On August 7, 2022, RJB Partners and the Company entered into an amendment to the April 2022 Purchase Agreement (the April Purchase Agreement
Amendment), pursuant to which RJB Partners agreed to purchase from the Company on August 31, 2022 (or such other earlier date as mutually agreed between RJB Partners and the Company) (i) the 1,666,667 shares of Class A Common
Stock that it was obligated to purchase under the April 2022 Purchase Agreement at a price of $5.00 per share instead of $12.00 per share and (ii) an additional 8,333,333 shares of Class A Common Stock at a price of $5.00 per share. As a
result of the April Purchase Agreement Amendment, RJB Partners will purchase from the Company an aggregate of 10,000,000 shares of Class A Common Stock (the Subsequent PIPE Shares) at a price of $5.00 per share (or an aggregate
purchase price of $50,000,000) (such transaction, the Subsequent PIPE). As a result, RJB Partners has purchased or will purchase pursuant to the April 2022 Purchase Agreement (as amended by the April Purchase Agreement Amendment) an
aggregate of 11,666,666 shares of Class A Common Stock for $70,000,000.
The purchase price to be paid by RJB Partners for the Subsequent PIPE Shares
will be funded with general funds available to the applicable Reporting Persons.
Item 4. Purpose of Transaction.
On August 7, 2022, Mr.
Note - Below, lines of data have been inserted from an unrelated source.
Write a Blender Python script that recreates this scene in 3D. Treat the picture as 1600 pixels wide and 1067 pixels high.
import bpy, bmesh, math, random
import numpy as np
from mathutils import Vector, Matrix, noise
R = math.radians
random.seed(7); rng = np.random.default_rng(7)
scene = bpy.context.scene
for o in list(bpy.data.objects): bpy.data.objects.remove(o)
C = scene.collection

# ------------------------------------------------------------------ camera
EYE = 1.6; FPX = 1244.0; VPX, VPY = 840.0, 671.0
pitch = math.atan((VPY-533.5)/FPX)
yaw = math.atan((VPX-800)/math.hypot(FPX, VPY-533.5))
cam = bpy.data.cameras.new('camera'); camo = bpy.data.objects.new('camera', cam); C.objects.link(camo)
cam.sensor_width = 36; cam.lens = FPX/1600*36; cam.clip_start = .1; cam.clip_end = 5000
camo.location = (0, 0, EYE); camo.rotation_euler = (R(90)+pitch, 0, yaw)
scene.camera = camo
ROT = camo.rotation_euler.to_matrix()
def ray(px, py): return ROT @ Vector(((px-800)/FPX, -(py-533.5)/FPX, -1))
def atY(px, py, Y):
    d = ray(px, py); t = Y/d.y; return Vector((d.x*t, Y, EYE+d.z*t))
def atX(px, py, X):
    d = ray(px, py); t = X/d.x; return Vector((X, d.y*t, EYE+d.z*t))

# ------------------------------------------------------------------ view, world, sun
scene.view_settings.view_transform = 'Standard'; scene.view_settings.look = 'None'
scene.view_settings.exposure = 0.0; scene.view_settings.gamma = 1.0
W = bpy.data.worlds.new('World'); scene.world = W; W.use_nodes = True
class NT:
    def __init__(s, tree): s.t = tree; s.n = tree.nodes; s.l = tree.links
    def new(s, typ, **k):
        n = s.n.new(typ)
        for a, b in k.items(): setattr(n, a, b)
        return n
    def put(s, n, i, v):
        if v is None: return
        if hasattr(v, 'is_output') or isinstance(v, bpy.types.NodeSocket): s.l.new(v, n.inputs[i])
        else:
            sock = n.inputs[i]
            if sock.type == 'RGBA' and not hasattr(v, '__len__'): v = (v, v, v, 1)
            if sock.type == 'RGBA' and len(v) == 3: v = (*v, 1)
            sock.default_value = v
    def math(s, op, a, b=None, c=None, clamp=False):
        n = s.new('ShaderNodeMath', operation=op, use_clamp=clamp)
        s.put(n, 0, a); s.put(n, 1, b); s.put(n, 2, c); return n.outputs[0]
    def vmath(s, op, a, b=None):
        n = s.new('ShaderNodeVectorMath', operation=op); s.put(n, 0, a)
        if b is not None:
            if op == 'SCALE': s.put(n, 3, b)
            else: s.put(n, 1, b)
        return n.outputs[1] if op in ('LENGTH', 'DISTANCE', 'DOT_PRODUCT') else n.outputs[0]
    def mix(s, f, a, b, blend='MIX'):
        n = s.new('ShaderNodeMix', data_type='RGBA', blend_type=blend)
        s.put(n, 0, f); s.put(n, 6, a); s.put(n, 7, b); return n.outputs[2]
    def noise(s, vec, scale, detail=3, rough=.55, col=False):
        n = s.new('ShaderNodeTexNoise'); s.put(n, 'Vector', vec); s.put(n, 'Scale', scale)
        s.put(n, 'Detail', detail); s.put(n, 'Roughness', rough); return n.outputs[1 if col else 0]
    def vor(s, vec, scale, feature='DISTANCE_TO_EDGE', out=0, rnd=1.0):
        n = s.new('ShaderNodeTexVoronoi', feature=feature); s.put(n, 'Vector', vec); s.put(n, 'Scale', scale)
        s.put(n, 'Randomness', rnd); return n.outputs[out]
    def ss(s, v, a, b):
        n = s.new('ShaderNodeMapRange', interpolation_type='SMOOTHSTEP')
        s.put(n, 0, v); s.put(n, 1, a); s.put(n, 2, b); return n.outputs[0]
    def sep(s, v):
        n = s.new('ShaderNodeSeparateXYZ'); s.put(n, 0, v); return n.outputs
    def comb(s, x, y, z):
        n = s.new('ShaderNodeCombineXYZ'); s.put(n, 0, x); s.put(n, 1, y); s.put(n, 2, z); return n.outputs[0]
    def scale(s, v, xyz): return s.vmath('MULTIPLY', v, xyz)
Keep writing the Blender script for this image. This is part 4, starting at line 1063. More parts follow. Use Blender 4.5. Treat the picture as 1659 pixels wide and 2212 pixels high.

Sanberg, RJB Partners and the Company mutually agreed to amend the April 2022 Purchase Agreement to (i) decrease the
price for the 1,666,667 shares of Class A Common Stock that RJB Partners was obligated to purchase pursuant to the April 2022 Purchase Agreement to $5.00 per share instead of $12.00 per share and (ii) purchase an additional 8,333,333
shares of Class A Common Stock at a price of $5.00 per share. As a result of the April Purchase Agreement Amendment, RJB Partners will purchase from the Company an aggregate of 10,000,000 shares of Class A Common Stock at a price of $5.00
per share (or an aggregate purchase price of $50,000,000). The proceeds from the issuance and sale of the Subsequent PIPE Shares will be used to invest in the Companys long-term sustainable growth plan and general corporate purposes (including
for marketing, new product development and potential environmental, social and corporate governance initiatives identified by the Company), with $25,000,000.00 of such proceeds to be used for strategic purposes aimed at enhancing shareholder value
(including exploring share buybacks).